══ Dataset extract

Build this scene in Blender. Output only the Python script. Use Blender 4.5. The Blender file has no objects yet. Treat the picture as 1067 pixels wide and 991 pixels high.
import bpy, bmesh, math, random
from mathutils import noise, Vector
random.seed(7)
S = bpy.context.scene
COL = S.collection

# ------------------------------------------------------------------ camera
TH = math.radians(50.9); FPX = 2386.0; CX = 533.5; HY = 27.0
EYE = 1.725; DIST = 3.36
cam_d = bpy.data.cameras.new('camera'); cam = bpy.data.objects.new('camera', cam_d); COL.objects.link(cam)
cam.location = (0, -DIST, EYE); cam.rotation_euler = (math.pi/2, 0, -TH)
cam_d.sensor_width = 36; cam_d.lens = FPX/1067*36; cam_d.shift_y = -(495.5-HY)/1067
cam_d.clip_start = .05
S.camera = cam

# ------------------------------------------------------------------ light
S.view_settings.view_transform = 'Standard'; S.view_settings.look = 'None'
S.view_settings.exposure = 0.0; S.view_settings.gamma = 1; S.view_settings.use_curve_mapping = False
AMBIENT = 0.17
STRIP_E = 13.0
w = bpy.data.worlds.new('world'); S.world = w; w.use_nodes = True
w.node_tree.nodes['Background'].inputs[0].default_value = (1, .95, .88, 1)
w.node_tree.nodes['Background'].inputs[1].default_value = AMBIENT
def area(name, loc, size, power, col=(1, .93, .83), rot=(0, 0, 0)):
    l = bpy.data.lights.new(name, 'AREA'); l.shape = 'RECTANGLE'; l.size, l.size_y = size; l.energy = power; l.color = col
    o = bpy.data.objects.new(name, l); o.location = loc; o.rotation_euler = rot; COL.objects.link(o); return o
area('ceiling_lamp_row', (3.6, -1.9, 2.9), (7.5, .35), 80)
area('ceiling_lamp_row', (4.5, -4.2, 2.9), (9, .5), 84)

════

* _Stated task_:
Reproduce the material verbatim, line by line.

* _Answer below_:
Build this scene in Blender. Output only the Python script. Use Blender 4.5. The Blender file has no objects yet. Treat the picture as 1067 pixels wide and 991 pixels high.
import bpy, bmesh, math, random
from mathutils import noise, Vector
random.seed(7)
S = bpy.context.scene
COL = S.collection

# ------------------------------------------------------------------ camera
TH = math.radians(50.9); FPX = 2386.0; CX = 533.5; HY = 27.0
EYE = 1.725; DIST = 3.36
cam_d = bpy.data.cameras.new('camera'); cam = bpy.data.objects.new('camera', cam_d); COL.objects.link(cam)
cam.location = (0, -DIST, EYE); cam.rotation_euler = (math.pi/2, 0, -TH)
cam_d.sensor_width = 36; cam_d.lens = FPX/1067*36; cam_d.shift_y = -(495.5-HY)/1067
cam_d.clip_start = .05
S.camera = cam

# ------------------------------------------------------------------ light
S.view_settings.view_transform = 'Standard'; S.view_settings.look = 'None'
S.view_settings.exposure = 0.0; S.view_settings.gamma = 1; S.view_settings.use_curve_mapping = False
AMBIENT = 0.17
STRIP_E = 13.0
w = bpy.data.worlds.new('world'); S.world = w; w.use_nodes = True
w.node_tree.nodes['Background'].inputs[0].default_value = (1, .95, .88, 1)
w.node_tree.nodes['Background'].inputs[1].default_value = AMBIENT
def area(name, loc, size, power, col=(1, .93, .83), rot=(0, 0, 0)):
    l = bpy.data.lights.new(name, 'AREA'); l.shape = 'RECTANGLE'; l.size, l.size_y = size; l.energy = power; l.color = col
    o = bpy.data.objects.new(name, l); o.location = loc; o.rotation_euler = rot; COL.objects.link(o); return o
area('ceiling_lamp_row', (3.6, -1.9, 2.9), (7.5, .35), 80)
area('ceiling_lamp_row', (4.5, -4.2, 2.9), (9, .5), 84)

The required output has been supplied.